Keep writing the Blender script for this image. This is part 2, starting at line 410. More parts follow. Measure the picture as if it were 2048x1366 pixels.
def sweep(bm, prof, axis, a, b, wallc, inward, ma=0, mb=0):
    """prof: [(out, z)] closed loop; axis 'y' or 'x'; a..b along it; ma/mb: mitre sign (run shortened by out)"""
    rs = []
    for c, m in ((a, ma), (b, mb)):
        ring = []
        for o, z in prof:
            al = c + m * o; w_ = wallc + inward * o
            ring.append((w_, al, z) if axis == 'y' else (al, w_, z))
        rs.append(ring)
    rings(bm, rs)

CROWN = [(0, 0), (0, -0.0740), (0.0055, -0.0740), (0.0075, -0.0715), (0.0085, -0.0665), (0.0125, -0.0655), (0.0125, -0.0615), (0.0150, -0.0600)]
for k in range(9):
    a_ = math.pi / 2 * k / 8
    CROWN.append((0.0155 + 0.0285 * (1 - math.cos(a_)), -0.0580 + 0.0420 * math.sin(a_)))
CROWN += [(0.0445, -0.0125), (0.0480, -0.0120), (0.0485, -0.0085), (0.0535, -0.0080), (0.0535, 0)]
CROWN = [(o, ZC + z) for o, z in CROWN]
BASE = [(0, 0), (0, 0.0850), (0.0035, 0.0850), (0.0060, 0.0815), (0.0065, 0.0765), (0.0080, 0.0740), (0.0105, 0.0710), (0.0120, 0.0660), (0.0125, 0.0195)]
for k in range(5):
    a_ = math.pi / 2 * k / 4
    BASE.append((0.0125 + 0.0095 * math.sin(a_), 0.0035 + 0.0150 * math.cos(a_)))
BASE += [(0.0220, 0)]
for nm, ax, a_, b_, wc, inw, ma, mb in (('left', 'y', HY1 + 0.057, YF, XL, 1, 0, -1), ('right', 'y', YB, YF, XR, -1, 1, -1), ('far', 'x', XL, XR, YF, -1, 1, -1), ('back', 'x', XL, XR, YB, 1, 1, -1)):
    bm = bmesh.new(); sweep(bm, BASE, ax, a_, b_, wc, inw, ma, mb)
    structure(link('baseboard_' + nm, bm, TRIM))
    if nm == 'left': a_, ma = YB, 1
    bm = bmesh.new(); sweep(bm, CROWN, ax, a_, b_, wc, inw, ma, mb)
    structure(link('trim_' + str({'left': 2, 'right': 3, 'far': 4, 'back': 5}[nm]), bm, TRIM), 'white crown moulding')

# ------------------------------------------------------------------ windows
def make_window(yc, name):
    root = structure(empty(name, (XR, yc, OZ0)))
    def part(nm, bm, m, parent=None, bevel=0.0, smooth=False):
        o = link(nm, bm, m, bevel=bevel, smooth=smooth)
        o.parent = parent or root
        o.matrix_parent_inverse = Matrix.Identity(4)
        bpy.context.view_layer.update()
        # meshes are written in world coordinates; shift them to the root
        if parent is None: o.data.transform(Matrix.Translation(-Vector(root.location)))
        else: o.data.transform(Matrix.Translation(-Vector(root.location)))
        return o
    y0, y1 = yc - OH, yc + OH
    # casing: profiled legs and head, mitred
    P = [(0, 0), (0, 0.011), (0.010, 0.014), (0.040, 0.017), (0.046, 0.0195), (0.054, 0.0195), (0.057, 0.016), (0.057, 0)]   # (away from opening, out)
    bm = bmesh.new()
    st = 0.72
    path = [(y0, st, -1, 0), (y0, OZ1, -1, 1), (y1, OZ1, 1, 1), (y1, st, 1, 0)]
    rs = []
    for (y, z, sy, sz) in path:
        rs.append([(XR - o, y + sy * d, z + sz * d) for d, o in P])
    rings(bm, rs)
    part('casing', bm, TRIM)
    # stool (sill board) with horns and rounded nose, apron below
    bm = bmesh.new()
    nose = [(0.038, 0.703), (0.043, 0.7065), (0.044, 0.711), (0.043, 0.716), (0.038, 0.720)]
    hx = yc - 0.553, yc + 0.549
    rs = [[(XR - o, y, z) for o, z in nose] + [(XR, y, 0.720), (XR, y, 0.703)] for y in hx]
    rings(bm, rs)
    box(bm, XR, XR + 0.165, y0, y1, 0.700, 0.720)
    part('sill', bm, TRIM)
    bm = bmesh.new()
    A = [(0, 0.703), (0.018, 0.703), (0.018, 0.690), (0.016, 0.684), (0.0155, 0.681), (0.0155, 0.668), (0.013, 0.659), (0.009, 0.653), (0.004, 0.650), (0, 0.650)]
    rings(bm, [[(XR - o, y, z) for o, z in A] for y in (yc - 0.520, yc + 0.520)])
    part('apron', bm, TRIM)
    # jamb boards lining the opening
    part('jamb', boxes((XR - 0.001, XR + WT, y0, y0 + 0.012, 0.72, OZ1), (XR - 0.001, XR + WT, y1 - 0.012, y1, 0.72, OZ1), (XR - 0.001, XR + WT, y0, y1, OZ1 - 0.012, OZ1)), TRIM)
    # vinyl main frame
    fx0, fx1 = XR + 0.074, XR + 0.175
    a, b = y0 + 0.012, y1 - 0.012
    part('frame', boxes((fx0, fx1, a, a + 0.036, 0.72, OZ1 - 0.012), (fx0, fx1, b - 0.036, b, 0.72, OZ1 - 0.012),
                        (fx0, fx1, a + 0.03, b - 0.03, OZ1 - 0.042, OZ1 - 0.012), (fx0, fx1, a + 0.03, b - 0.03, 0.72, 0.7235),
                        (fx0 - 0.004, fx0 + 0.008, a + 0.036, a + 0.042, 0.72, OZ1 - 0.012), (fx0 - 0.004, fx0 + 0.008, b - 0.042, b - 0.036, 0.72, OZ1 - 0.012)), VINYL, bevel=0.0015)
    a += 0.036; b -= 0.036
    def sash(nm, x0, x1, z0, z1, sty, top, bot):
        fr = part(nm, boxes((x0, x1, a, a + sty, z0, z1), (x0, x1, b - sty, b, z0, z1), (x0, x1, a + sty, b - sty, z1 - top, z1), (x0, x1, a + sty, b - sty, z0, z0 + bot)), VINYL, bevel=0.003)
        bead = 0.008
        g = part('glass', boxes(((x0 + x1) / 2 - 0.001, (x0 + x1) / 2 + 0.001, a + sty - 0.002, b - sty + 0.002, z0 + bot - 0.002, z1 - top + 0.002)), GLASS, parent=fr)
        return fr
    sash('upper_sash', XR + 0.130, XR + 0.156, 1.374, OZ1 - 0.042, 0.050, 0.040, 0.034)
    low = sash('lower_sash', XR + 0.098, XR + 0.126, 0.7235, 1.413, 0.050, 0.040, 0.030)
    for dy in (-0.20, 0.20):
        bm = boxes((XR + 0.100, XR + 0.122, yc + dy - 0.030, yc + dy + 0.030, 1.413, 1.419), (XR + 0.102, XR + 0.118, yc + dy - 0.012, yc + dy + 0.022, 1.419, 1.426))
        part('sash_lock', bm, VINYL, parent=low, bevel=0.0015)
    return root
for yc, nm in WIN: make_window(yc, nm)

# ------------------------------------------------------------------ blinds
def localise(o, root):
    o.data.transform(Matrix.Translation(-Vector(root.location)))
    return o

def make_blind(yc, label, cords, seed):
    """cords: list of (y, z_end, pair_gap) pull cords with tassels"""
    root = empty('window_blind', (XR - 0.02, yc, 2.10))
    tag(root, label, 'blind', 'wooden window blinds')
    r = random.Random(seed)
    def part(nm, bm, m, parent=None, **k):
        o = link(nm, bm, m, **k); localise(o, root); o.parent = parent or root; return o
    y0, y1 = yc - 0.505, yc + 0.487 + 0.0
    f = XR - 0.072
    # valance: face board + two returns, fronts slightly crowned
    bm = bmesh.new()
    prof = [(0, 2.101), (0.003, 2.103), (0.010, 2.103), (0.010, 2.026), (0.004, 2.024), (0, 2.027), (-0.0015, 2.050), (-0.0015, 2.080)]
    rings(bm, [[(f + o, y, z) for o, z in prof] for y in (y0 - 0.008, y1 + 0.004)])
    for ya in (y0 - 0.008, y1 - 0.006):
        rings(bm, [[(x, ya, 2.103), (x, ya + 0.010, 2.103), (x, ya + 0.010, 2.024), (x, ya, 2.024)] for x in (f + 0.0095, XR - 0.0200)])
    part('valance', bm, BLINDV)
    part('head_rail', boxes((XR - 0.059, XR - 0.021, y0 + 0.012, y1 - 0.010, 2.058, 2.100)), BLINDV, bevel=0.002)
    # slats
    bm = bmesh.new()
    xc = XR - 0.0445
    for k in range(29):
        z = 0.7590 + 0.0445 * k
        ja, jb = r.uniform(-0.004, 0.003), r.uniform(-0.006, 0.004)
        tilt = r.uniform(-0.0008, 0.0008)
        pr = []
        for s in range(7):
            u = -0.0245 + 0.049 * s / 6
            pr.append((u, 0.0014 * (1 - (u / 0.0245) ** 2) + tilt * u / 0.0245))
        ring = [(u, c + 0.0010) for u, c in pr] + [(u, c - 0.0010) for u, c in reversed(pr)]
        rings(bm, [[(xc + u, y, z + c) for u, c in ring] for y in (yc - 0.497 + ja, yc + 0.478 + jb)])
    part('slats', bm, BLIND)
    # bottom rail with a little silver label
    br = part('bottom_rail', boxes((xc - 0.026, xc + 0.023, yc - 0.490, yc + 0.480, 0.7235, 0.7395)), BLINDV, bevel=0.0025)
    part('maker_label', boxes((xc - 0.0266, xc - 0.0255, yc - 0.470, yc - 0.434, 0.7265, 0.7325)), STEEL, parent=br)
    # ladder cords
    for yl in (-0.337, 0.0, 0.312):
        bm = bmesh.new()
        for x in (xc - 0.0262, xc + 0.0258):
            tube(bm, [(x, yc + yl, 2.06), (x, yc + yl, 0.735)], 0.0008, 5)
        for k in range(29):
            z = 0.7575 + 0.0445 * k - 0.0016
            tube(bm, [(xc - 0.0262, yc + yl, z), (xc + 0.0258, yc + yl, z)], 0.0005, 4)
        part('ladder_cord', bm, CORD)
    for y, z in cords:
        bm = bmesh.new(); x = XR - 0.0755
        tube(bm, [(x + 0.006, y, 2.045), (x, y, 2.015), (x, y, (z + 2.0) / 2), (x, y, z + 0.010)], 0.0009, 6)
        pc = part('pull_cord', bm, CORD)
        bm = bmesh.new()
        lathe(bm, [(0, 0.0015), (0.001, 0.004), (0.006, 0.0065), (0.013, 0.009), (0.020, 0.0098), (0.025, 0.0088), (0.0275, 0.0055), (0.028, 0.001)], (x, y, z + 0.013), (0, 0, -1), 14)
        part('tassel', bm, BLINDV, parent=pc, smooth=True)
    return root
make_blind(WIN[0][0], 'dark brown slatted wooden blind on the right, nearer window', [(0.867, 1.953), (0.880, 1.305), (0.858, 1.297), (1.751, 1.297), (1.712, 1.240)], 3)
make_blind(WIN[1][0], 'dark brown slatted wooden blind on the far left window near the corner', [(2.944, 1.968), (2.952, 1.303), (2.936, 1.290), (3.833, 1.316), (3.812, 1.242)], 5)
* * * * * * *
■ **TASK REQUIREMENTS**: From the opening line of the data above through the line that contains "TRIM), 'white crown moulding')", please print each line as it stands and only those lines.

■ **SOLVED EXERCISE**:
Keep writing the Blender script for this image. This is part 2, starting at line 410. More parts follow. Measure the picture as if it were 2048x1366 pixels.
def sweep(bm, prof, axis, a, b, wallc, inward, ma=0, mb=0):
    """prof: [(out, z)] closed loop; axis 'y' or 'x'; a..b along it; ma/mb: mitre sign (run shortened by out)"""
    rs = []
    for c, m in ((a, ma), (b, mb)):
        ring = []
        for o, z in prof:
            al = c + m * o; w_ = wallc + inward * o
            ring.append((w_, al, z) if axis == 'y' else (al, w_, z))
        rs.append(ring)
    rings(bm, rs)

CROWN = [(0, 0), (0, -0.0740), (0.0055, -0.0740), (0.0075, -0.0715), (0.0085, -0.0665), (0.0125, -0.0655), (0.0125, -0.0615), (0.0150, -0.0600)]
for k in range(9):
    a_ = math.pi / 2 * k / 8
    CROWN.append((0.0155 + 0.0285 * (1 - math.cos(a_)), -0.0580 + 0.0420 * math.sin(a_)))
CROWN += [(0.0445, -0.0125), (0.0480, -0.0120), (0.0485, -0.0085), (0.0535, -0.0080), (0.0535, 0)]
CROWN = [(o, ZC + z) for o, z in CROWN]
BASE = [(0, 0), (0, 0.0850), (0.0035, 0.0850), (0.0060, 0.0815), (0.0065, 0.0765), (0.0080, 0.0740), (0.0105, 0.0710), (0.0120, 0.0660), (0.0125, 0.0195)]
for k in range(5):
    a_ = math.pi / 2 * k / 4
    BASE.append((0.0125 + 0.0095 * math.sin(a_), 0.0035 + 0.0150 * math.cos(a_)))
BASE += [(0.0220, 0)]
for nm, ax, a_, b_, wc, inw, ma, mb in (('left', 'y', HY1 + 0.057, YF, XL, 1, 0, -1), ('right', 'y', YB, YF, XR, -1, 1, -1), ('far', 'x', XL, XR, YF, -1, 1, -1), ('back', 'x', XL, XR, YB, 1, 1, -1)):
    bm = bmesh.new(); sweep(bm, BASE, ax, a_, b_, wc, inw, ma, mb)
    structure(link('baseboard_' + nm, bm, TRIM))
    if nm == 'left': a_, ma = YB, 1
    bm = bmesh.new(); sweep(bm, CROWN, ax, a_, b_, wc, inw, ma, mb)
    structure(link('trim_' + str({'left': 2, 'right': 3, 'far': 4, 'back': 5}[nm]), bm, TRIM), 'white crown moulding')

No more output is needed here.